The slave population around 1789 totaled to 406,000 or 465,000, while there were 28,000 to 32,000 affranchis and Creole of color population who numbered about 28,000 or 32,000. Whites totaled to be around 40,000 to 45,000 whites which included its largest group being the Petits blancs and Creoles of lighter complexions; French subjects: engagés, foreign European immigrants or refugees, and a small exclusive group of Grands blancs of whom the majority lived or were born in France.
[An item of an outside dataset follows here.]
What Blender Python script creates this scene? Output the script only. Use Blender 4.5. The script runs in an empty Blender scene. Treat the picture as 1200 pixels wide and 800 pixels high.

There were numerous kinds of plantations in Saint-Domingue. Some planters produced indigo, cotton, and coffee; these plantations were small in scale, and usually only had 15–30 slaves, creating an intimate work environment. However, the most valuable plantations produced sugar. The average sugar plantation employed 300 slaves, and the largest sugar plantation on record employed 1400 slaves. These plantations took up only 14% of Saint-Domingue's cultivated land; comparatively, coffee was 50% of all cultivated land, indigo was 22%, and cotton only 5%. Because of the comparative investment requirement between sugar plantations and all other plantation types, there was a big economic gap between normal planters and sugar "lords."
While grands blancs owned 800 large scale sugar plantations, the petits blancs and gens de couleur owned 11,700 small scale plantations, of which petits blancs owned 5,700 plantations, counting 3,000 indigo, 2,000 coffee, and 700 cotton; the affranchis and Creoles of color owned 6,000 plantations that mainly produced coffee of which they held an economic monopoly.